OBSERVER has fielded countless complaints from residents who are shocked that the authorities allow various commercial businesses to operate from the middle of residential neighbourhoods. We have all heard the complaints of the impact of “shade tree mechanics” who take over streets with abandoned cars and perform their work in the roadway, literally. Traffic becomes a mess and the neighbourhood becomes a mess from all the used oil and old car parts littering the now grass-less lawns.  Ironically, some people have referred to the look and stench as a “pigsty”.
Or how about the neighbour who decides to open a restaurant? Suddenly, barbecue smoke chokes the air, with those downwind suffering the most. The traffic increases to the point where cars are parked everywhere, with no regard for private property, or safety. And speaking of safety, parents and children become prisoners in their homes for fear of something bad happening.
With just these few examples, you can see the need for a clear land use policy and zoning regulations. And let us not forget enforcement because without enforcement, the rest is pretty much useless. So far, we seemed to have coexisted and practiced a ‘live and let live’ way of life. We enjoy freedoms that many in the world envy but it all comes at a cost and many times the freedom of one person tramples on the freedom or rights of another person, the community or the nation.
Just think of a pig farm or mechanic shop on the banks of a lagoon. One that has abundant mangroves and is a breeding ground for sea-life. What happens when the pig waste and automotive oil leach into the earth and contaminate the sensitive ecosystem? It is not just the community or the fisherfolk that suffer, we all suffer.
Visitors often come to our shores and marvel at how free we are to do as we like. Similarly, we are sure that you can identify some rule or regulation that you have witnessed in another, more developed, country that made you say “Nah!  I couldn’t live like dat!” as you long for the freedoms of home.
The point is that these countries have evolved. In days gone by, they would have enjoyed a ‘live and let live’ attitude but as time progressed, they realised that coexistence requires some rules. Yes, the farmer needs to be near his livestock but it does not mean that the livestock needs to be near the farmer in a residential neighbourhood. Yes, the mechanic needs to be able to practice his trade but not at the expense of his neighbours’ comfort and safety. And, yes, people barbecue at home but rarely do they do it on the scale of a restaurant and have their friends and family invading the neighbourhood at all hours of the day and night.

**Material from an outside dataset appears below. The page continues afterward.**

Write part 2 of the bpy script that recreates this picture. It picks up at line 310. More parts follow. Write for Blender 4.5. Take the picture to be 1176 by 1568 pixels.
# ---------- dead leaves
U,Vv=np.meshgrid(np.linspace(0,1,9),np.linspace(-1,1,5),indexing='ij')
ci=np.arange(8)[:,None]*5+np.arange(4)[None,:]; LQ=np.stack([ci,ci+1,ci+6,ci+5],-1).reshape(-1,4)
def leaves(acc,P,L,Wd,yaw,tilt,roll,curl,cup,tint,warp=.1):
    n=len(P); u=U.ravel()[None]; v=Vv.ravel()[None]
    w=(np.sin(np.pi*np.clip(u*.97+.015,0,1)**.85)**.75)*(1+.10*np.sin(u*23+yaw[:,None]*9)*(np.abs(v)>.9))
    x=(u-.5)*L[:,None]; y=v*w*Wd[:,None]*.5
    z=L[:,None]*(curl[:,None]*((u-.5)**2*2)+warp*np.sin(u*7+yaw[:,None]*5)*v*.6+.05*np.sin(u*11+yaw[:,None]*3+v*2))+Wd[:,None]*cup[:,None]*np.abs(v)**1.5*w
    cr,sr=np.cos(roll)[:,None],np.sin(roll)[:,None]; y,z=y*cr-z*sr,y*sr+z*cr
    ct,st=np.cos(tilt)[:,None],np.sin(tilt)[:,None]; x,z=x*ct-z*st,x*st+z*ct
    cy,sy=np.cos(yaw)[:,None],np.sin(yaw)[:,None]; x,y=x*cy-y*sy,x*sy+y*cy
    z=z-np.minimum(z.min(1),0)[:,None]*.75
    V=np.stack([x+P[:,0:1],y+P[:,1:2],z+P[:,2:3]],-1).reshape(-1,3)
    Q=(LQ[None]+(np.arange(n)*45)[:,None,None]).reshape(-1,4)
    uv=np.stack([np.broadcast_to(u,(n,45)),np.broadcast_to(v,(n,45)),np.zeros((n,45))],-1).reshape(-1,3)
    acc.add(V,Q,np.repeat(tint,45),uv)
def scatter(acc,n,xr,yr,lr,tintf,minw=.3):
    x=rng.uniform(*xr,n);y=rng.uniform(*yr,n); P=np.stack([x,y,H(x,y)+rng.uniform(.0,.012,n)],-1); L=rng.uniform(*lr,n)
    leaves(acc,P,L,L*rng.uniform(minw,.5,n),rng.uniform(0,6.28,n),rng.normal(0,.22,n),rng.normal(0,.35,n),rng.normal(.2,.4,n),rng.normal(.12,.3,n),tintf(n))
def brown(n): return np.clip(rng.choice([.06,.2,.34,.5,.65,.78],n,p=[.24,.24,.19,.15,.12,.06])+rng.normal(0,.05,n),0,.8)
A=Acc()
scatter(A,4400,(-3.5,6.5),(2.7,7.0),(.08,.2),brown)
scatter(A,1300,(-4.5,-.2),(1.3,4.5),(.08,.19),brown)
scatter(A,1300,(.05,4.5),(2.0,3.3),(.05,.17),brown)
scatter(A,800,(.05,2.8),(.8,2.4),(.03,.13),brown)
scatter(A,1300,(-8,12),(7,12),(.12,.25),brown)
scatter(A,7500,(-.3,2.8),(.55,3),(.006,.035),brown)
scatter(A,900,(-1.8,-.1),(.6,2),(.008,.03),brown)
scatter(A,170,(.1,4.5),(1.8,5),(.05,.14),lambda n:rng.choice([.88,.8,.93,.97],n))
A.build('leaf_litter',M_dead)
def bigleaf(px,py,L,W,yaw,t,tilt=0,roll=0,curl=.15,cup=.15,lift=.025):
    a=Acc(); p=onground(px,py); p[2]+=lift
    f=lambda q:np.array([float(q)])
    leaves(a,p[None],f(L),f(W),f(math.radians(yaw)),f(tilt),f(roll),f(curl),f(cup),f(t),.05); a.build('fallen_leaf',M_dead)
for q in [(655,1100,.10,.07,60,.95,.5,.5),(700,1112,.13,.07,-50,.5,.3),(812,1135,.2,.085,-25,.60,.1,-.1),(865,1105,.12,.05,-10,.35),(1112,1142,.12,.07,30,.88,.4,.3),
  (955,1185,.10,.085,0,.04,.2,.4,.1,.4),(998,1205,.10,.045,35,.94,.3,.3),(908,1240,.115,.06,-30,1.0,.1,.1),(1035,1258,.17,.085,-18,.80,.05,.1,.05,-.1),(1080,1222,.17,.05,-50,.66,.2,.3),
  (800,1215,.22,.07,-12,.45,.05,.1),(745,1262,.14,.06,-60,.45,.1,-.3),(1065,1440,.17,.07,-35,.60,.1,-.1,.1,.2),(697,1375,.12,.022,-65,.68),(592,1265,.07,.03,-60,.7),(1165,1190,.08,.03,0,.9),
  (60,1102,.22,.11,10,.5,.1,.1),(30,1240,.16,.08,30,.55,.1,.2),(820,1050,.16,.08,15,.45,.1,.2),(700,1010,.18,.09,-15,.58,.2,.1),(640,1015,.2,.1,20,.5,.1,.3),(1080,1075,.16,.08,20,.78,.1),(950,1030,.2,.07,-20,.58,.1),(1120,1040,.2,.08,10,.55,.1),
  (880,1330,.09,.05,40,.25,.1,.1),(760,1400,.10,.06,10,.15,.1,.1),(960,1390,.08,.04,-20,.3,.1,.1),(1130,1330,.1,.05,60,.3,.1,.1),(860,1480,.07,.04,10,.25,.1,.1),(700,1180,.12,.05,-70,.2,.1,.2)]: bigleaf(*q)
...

What these countries have realised is that a land use policy and zoning combine for the answer. Certain areas are carved out for residential and certain areas are commercial. There are even mixed-use areas. The end result is:  expectations are set and people can rely on the zoning and enforcement to maintain their peace and the value of their property. That is why any change to zoning is not usually an easy feat to accomplish. It requires consultation and a certain level of agreement.
Zoning protects both sides. If you build your home near or in a zone that allows pigsties then you can hardly complain about the stench. If you buy the condominium above the nightclub, you cannot then complain about the noise. Zoning helps bring order to what can become chaos.
With all of this in mind, it is time that we evolve and look at zoning in our bit of paradise.